- Exercise details -
Reproduce the entries in full, with no changes.
++++ Extracted records
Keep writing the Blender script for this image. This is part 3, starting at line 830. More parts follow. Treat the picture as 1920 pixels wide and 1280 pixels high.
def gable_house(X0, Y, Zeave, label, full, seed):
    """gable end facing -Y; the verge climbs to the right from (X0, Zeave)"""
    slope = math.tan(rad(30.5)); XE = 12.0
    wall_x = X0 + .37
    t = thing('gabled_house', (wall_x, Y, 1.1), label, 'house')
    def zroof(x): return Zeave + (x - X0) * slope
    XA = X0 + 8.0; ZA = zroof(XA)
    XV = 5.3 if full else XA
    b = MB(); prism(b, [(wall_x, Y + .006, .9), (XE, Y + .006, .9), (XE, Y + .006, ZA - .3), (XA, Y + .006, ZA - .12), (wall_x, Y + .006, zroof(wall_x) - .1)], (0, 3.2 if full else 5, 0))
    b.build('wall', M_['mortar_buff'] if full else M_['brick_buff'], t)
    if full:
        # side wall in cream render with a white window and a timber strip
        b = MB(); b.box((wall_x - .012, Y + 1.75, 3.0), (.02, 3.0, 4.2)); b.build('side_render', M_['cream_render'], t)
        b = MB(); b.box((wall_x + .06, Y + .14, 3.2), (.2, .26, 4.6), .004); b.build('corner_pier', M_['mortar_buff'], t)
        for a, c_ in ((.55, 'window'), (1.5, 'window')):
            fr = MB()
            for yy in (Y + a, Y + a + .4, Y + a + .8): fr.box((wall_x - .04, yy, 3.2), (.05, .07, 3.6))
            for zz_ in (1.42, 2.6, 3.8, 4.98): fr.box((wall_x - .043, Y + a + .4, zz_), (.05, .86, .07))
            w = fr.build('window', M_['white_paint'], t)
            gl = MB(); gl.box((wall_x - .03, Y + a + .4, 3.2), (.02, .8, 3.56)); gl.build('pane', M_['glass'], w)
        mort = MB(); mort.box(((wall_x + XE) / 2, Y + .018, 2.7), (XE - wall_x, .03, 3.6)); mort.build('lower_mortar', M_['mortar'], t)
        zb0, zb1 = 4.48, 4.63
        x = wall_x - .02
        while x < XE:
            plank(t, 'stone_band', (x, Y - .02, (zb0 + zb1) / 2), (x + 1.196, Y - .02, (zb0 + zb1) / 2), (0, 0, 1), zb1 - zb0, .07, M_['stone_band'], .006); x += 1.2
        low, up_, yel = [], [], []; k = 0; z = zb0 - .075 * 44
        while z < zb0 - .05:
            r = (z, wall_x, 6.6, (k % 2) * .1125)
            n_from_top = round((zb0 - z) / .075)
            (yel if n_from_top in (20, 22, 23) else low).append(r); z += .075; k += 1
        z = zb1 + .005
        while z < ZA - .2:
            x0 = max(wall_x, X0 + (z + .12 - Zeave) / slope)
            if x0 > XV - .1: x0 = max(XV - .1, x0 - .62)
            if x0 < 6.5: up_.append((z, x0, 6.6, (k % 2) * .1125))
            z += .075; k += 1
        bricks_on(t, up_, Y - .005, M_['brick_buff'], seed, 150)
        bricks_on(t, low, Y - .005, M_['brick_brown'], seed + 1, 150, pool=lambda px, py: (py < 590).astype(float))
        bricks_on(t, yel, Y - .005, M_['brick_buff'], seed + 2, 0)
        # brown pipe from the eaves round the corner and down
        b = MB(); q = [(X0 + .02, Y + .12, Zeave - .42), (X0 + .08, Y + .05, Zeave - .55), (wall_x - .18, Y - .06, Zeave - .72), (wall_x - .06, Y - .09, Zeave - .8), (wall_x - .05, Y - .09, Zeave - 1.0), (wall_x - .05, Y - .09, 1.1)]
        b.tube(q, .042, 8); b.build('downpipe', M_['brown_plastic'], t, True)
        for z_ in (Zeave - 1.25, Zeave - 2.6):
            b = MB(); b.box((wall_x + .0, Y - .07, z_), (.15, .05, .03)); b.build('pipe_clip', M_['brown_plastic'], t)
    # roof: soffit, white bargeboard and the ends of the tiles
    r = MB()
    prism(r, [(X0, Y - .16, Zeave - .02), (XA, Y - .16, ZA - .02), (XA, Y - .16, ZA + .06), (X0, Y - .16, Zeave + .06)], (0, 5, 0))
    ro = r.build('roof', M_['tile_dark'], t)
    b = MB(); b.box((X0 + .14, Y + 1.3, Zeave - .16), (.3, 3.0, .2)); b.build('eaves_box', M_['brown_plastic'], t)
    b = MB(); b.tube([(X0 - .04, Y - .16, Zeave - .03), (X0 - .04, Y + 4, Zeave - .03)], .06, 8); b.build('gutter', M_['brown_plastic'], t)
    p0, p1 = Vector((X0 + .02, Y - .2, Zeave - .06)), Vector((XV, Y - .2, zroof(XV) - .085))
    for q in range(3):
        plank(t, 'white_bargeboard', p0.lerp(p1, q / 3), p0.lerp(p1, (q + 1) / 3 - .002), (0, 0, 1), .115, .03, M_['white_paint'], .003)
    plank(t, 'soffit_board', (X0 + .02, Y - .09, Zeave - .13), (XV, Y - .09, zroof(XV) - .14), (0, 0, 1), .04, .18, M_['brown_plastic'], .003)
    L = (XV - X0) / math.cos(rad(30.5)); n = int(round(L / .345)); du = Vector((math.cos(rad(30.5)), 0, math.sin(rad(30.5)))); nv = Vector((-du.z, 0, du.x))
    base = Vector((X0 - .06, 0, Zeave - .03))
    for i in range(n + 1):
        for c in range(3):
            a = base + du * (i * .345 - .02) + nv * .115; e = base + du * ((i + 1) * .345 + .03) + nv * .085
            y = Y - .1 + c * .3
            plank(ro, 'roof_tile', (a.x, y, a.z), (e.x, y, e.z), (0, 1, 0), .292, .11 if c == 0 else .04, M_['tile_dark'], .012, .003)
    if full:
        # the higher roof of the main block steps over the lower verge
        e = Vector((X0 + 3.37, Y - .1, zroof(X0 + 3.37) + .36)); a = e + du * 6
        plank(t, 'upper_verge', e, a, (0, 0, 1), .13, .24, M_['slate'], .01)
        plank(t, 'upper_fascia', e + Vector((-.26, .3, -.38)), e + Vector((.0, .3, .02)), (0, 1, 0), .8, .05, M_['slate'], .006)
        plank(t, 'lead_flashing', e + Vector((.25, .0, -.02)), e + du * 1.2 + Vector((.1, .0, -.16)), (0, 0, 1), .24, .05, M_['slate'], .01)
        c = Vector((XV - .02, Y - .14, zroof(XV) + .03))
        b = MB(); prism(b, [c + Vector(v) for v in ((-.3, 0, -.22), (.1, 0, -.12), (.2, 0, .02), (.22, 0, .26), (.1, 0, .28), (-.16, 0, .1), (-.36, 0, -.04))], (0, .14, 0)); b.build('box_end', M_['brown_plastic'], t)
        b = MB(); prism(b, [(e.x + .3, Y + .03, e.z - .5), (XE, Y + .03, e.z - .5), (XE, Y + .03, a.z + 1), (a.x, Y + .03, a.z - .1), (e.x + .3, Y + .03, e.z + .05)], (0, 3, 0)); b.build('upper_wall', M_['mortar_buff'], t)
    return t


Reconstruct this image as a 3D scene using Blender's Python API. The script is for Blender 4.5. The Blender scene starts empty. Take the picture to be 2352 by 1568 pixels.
++++++++
- In response -
Keep writing the Blender script for this image. This is part 3, starting at line 830. More parts follow. Treat the picture as 1920 pixels wide and 1280 pixels high.
def gable_house(X0, Y, Zeave, label, full, seed):
    """gable end facing -Y; the verge climbs to the right from (X0, Zeave)"""
    slope = math.tan(rad(30.5)); XE = 12.0
    wall_x = X0 + .37
    t = thing('gabled_house', (wall_x, Y, 1.1), label, 'house')
    def zroof(x): return Zeave + (x - X0) * slope
    XA = X0 + 8.0; ZA = zroof(XA)
    XV = 5.3 if full else XA
    b = MB(); prism(b, [(wall_x, Y + .006, .9), (XE, Y + .006, .9), (XE, Y + .006, ZA - .3), (XA, Y + .006, ZA - .12), (wall_x, Y + .006, zroof(wall_x) - .1)], (0, 3.2 if full else 5, 0))
    b.build('wall', M_['mortar_buff'] if full else M_['brick_buff'], t)
    if full:
        # side wall in cream render with a white window and a timber strip
        b = MB(); b.box((wall_x - .012, Y + 1.75, 3.0), (.02, 3.0, 4.2)); b.build('side_render', M_['cream_render'], t)
        b = MB(); b.box((wall_x + .06, Y + .14, 3.2), (.2, .26, 4.6), .004); b.build('corner_pier', M_['mortar_buff'], t)
        for a, c_ in ((.55, 'window'), (1.5, 'window')):
            fr = MB()
            for yy in (Y + a, Y + a + .4, Y + a + .8): fr.box((wall_x - .04, yy, 3.2), (.05, .07, 3.6))
            for zz_ in (1.42, 2.6, 3.8, 4.98): fr.box((wall_x - .043, Y + a + .4, zz_), (.05, .86, .07))
            w = fr.build('window', M_['white_paint'], t)
            gl = MB(); gl.box((wall_x - .03, Y + a + .4, 3.2), (.02, .8, 3.56)); gl.build('pane', M_['glass'], w)
        mort = MB(); mort.box(((wall_x + XE) / 2, Y + .018, 2.7), (XE - wall_x, .03, 3.6)); mort.build('lower_mortar', M_['mortar'], t)
        zb0, zb1 = 4.48, 4.63
        x = wall_x - .02
        while x < XE:
            plank(t, 'stone_band', (x, Y - .02, (zb0 + zb1) / 2), (x + 1.196, Y - .02, (zb0 + zb1) / 2), (0, 0, 1), zb1 - zb0, .07, M_['stone_band'], .006); x += 1.2
        low, up_, yel = [], [], []; k = 0; z = zb0 - .075 * 44
        while z < zb0 - .05:
            r = (z, wall_x, 6.6, (k % 2) * .1125)
            n_from_top = round((zb0 - z) / .075)
            (yel if n_from_top in (20, 22, 23) else low).append(r); z += .075; k += 1
        z = zb1 + .005
        while z < ZA - .2:
            x0 = max(wall_x, X0 + (z + .12 - Zeave) / slope)
            if x0 > XV - .1: x0 = max(XV - .1, x0 - .62)
            if x0 < 6.5: up_.append((z, x0, 6.6, (k % 2) * .1125))
            z += .075; k += 1
        bricks_on(t, up_, Y - .005, M_['brick_buff'], seed, 150)
        bricks_on(t, low, Y - .005, M_['brick_brown'], seed + 1, 150, pool=lambda px, py: (py < 590).astype(float))
        bricks_on(t, yel, Y - .005, M_['brick_buff'], seed + 2, 0)
        # brown pipe from the eaves round the corner and down
        b = MB(); q = [(X0 + .02, Y + .12, Zeave - .42), (X0 + .08, Y + .05, Zeave - .55), (wall_x - .18, Y - .06, Zeave - .72), (wall_x - .06, Y - .09, Zeave - .8), (wall_x - .05, Y - .09, Zeave - 1.0), (wall_x - .05, Y - .09, 1.1)]
        b.tube(q, .042, 8); b.build('downpipe', M_['brown_plastic'], t, True)
        for z_ in (Zeave - 1.25, Zeave - 2.6):
            b = MB(); b.box((wall_x + .0, Y - .07, z_), (.15, .05, .03)); b.build('pipe_clip', M_['brown_plastic'], t)
    # roof: soffit, white bargeboard and the ends of the tiles
    r = MB()
    prism(r, [(X0, Y - .16, Zeave - .02), (XA, Y - .16, ZA - .02), (XA, Y - .16, ZA + .06), (X0, Y - .16, Zeave + .06)], (0, 5, 0))
    ro = r.build('roof', M_['tile_dark'], t)
    b = MB(); b.box((X0 + .14, Y + 1.3, Zeave - .16), (.3, 3.0, .2)); b.build('eaves_box', M_['brown_plastic'], t)
    b = MB(); b.tube([(X0 - .04, Y - .16, Zeave - .03), (X0 - .04, Y + 4, Zeave - .03)], .06, 8); b.build('gutter', M_['brown_plastic'], t)
    p0, p1 = Vector((X0 + .02, Y - .2, Zeave - .06)), Vector((XV, Y - .2, zroof(XV) - .085))
    for q in range(3):
        plank(t, 'white_bargeboard', p0.lerp(p1, q / 3), p0.lerp(p1, (q + 1) / 3 - .002), (0, 0, 1), .115, .03, M_['white_paint'], .003)
    plank(t, 'soffit_board', (X0 + .02, Y - .09, Zeave - .13), (XV, Y - .09, zroof(XV) - .14), (0, 0, 1), .04, .18, M_['brown_plastic'], .003)
    L = (XV - X0) / math.cos(rad(30.5)); n = int(round(L / .345)); du = Vector((math.cos(rad(30.5)), 0, math.sin(rad(30.5)))); nv = Vector((-du.z, 0, du.x))
    base = Vector((X0 - .06, 0, Zeave - .03))
    for i in range(n + 1):
        for c in range(3):
            a = base + du * (i * .345 - .02) + nv * .115; e = base + du * ((i + 1) * .345 + .03) + nv * .085
            y = Y - .1 + c * .3
            plank(ro, 'roof_tile', (a.x, y, a.z), (e.x, y, e.z), (0, 1, 0), .292, .11 if c == 0 else .04, M_['tile_dark'], .012, .003)
    if full:
        # the higher roof of the main block steps over the lower verge
        e = Vector((X0 + 3.37, Y - .1, zroof(X0 + 3.37) + .36)); a = e + du * 6
        plank(t, 'upper_verge', e, a, (0, 0, 1), .13, .24, M_['slate'], .01)
        plank(t, 'upper_fascia', e + Vector((-.26, .3, -.38)), e + Vector((.0, .3, .02)), (0, 1, 0), .8, .05, M_['slate'], .006)
        plank(t, 'lead_flashing', e + Vector((.25, .0, -.02)), e + du * 1.2 + Vector((.1, .0, -.16)), (0, 0, 1), .24, .05, M_['slate'], .01)
        c = Vector((XV - .02, Y - .14, zroof(XV) + .03))
        b = MB(); prism(b, [c + Vector(v) for v in ((-.3, 0, -.22), (.1, 0, -.12), (.2, 0, .02), (.22, 0, .26), (.1, 0, .28), (-.16, 0, .1), (-.36, 0, -.04))], (0, .14, 0)); b.build('box_end', M_['brown_plastic'], t)
        b = MB(); prism(b, [(e.x + .3, Y + .03, e.z - .5), (XE, Y + .03, e.z - .5), (XE, Y + .03, a.z + 1), (a.x, Y + .03, a.z - .1), (e.x + .3, Y + .03, e.z + .05)], (0, 3, 0)); b.build('upper_wall', M_['mortar_buff'], t)
    return t


Reconstruct this image as a 3D scene using Blender's Python API. The script is for Blender 4.5. The Blender scene starts empty. Take the picture to be 2352 by 1568 pixels.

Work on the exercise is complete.